A New Page, A New Day

By Michelle Mclean

‘Another notebook?’ my friend rolled her eyes as I ran my fingers over the soft covers. We were in a quirky gift shop and I had naturally gravitated towards the stationary section.

Later that day I put my new purchase in a cupboard alongside the rest of the stationary I’ve collected over time. There’s quite a lot in there but I’m not saving it for best, notebooks are a staple item for me and they’ll all be used eventually.

I have separate notebooks for ideas, lists, fiction projects and journaling amongst other things. I finish at least one notebook every month and I never throw them away. Some I revisit, some I’ll pass on to my children when they are older and others…well, close friends have been instructed to burn them should I depart this mortal coil prematurely.

Sure, apps are cool but have you ever cracked the spine on a brand new notebook and felt your pen nib glide across the first page? So satisfying. Plus, writing something by hand commits it to my memory in a way that typing doesn’t.

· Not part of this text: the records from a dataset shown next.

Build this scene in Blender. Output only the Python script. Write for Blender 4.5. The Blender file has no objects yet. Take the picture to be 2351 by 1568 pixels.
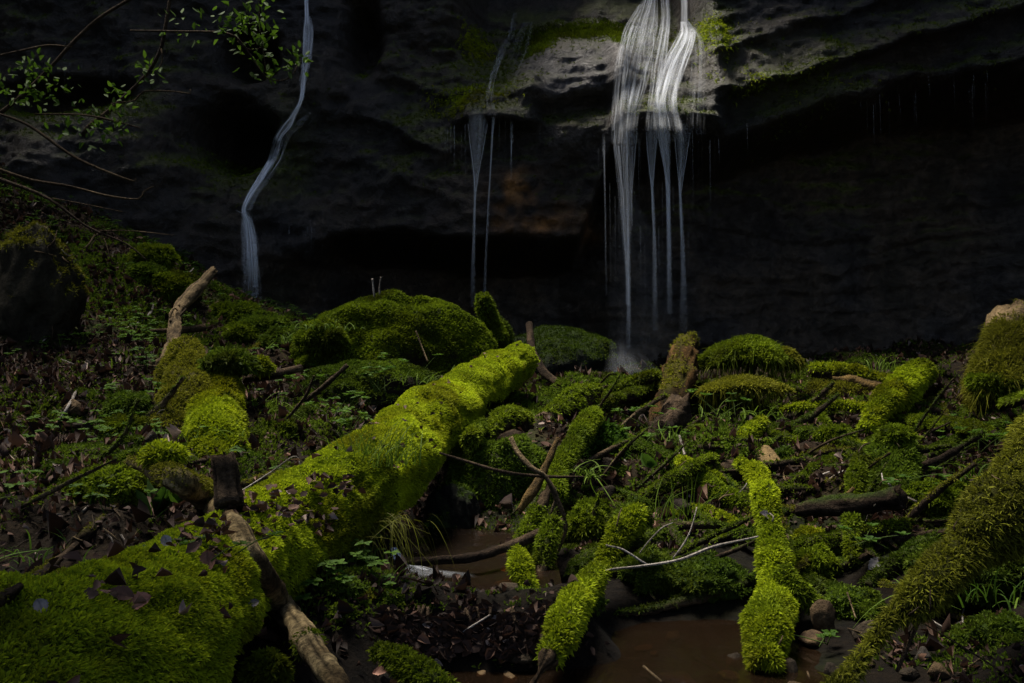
import bpy, math, zlib, numpy as np
from mathutils import Vector
from mathutils.bvhtree import BVHTree
R = math.radians
scene = bpy.context.scene
COL = scene.collection
rng = np.random.default_rng(7)

# ---------------------------------------------------------------- camera, sky, sun, exposure
FPX = 2351 * 35 / 36
cam_d = bpy.data.cameras.new('camera'); cam = bpy.data.objects.new('camera', cam_d); COL.objects.link(cam)
cam.location = (0, 0, 0); cam.rotation_euler = (R(90), 0, 0)
cam_d.lens = 35; cam_d.sensor_width = 36; cam_d.clip_start = 0.05; cam_d.clip_end = 300
scene.camera = cam
SUN_TO = Vector((-0.30, 0.20, 0.93)).normalized()
world = bpy.data.worlds.new('World'); scene.world = world; world.use_nodes = True
wn = world.node_tree.nodes; wl = world.node_tree.links
sky = wn.new('ShaderNodeTexSky'); sky.sky_type = 'NISHITA'; sky.sun_disc = False; sky.air_density = .8; sky.dust_density = 2.5; sky.ozone_density = .2
sky.sun_elevation = math.asin(SUN_TO.z); sky.sun_rotation = math.atan2(SUN_TO.x, SUN_TO.y)
wn['Background'].inputs['Strength'].default_value = 0.085
wl.new(sky.outputs[0], wn['Background'].inputs['Color'])
sd = bpy.data.lights.new('sun', 'SUN'); sun = bpy.data.objects.new('sun', sd); COL.objects.link(sun)
sd.energy = 4.5; sd.angle = R(24); sd.color = (1.0, 0.94, 0.83)
sun.rotation_euler = (-SUN_TO).to_track_quat('-Z', 'Y').to_euler()
vs = scene.view_settings; vs.view_transform = 'Standard'; vs.look = 'None'; vs.gamma = 1; vs.exposure = 1.65
scene.cycles.max_bounces = 6; scene.cycles.transparent_max_bounces = 24

# ---------------------------------------------------------------- numpy helpers
def P3(u, v, D):
    return np.array([(u - 1175.5) / FPX * D, D, (784 - v) / FPX * D])

def _h(ix, iy, iz, s):
    h = (ix.astype(np.int64) * 374761393 + iy.astype(np.int64) * 668265263 + iz.astype(np.int64) * 1274126177 + s * 974634533) & 0xffffffff
    h = ((h ^ (h >> 13)) * 1274126177) & 0xffffffff
    h = h ^ (h >> 16)
    return (h & 0xffff) / 65535.0

def vn(p, s=0):
    p = np.asarray(p, float); i = np.floor(p); f = p - i; f = f * f * f * (f * (f * 6 - 15) + 10)
    x, y, z = i[:, 0], i[:, 1], i[:, 2]; r = 0
    for a in (0, 1):
        wx = f[:, 0] if a else 1 - f[:, 0]
        for b in (0, 1):
            wy = f[:, 1] if b else 1 - f[:, 1]
            for c in (0, 1):
                wz = f[:, 2] if c else 1 - f[:, 2]
                r = r + _h(x + a, y + b, z + c, s) * wx * wy * wz
    return r * 2 - 1

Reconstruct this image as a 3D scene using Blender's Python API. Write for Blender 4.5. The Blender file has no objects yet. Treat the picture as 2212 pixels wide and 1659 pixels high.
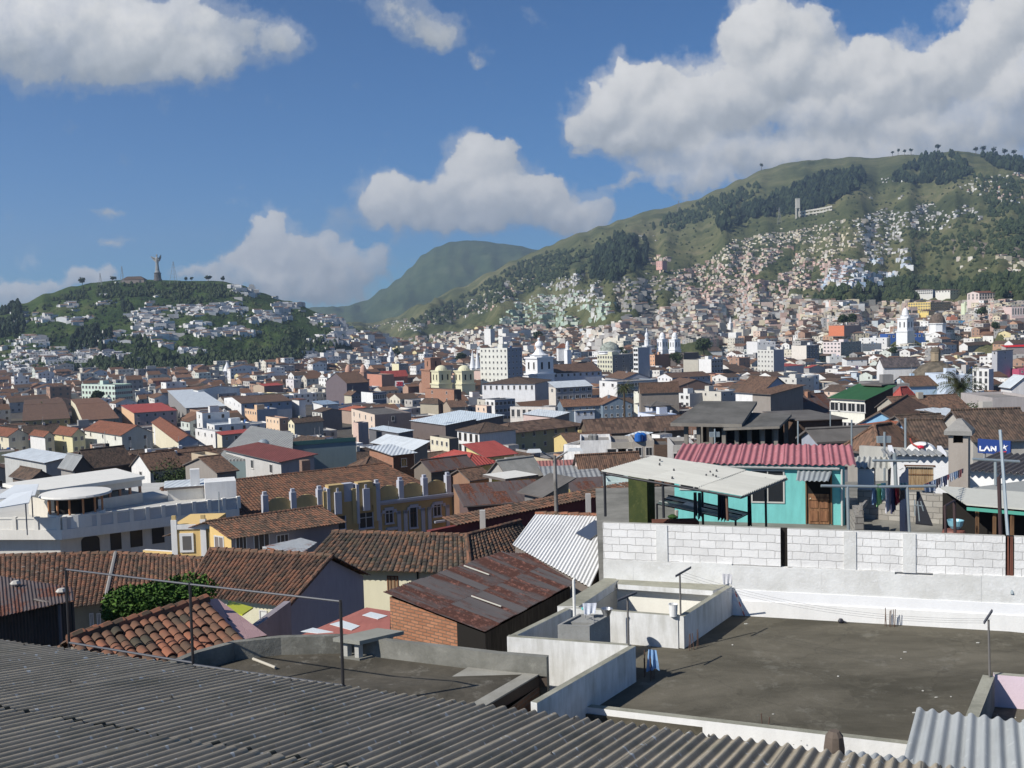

I own some lovely, luxury notebooks. However, my go-to is the, rather boring, Moleskine Cahier Collection (Kraft, in extra-large for the connoisseurs amongst you). You see, the thing with beautiful notebooks is that I feel under pressure to write perfectly. The simplicity of the Kraft notebook means that I can allow myself to scribble, cross out and doodle with abandon. Plus it folds-flat which any writer will tell you is a MUST. It is this notebook that I use for my daily free writing.

Free writing is writing without structure or intent. It is allowing thoughts and ideas to emerge of their own accord and capturing them without any edit or control. The technique can unleash a flow creativity.

At the start of each day, usually before I’ve even swung my legs out of bed, I free write. Sometimes for five minutes, sometimes for thirty. I just scrawl whatever comes up, before my brain has a chance to catch up with the fact that I’ll shortly have to start adulting.

There is something sacred about this morning practice. The silence, the slowness, the old-schoolness of it.

Without the distraction of noise and notifications my mind is free to wander and I am at my creative best. It’s a slither of time that is just for me and it sets me up for a great day.

Sometimes I use what I’ve written, returning to it later to shape it into something. A poem, a story, a letter perhaps. But most of the time, it’s just a creative dustbin where I offload so that the good stuff lurking underneath can emerge.

Freewriting is probably the single best thing in my daily self-care practise and I highly recommend it. When you wake tomorrow, reach for your pen not your phone and let it unlock the day’s possibilities.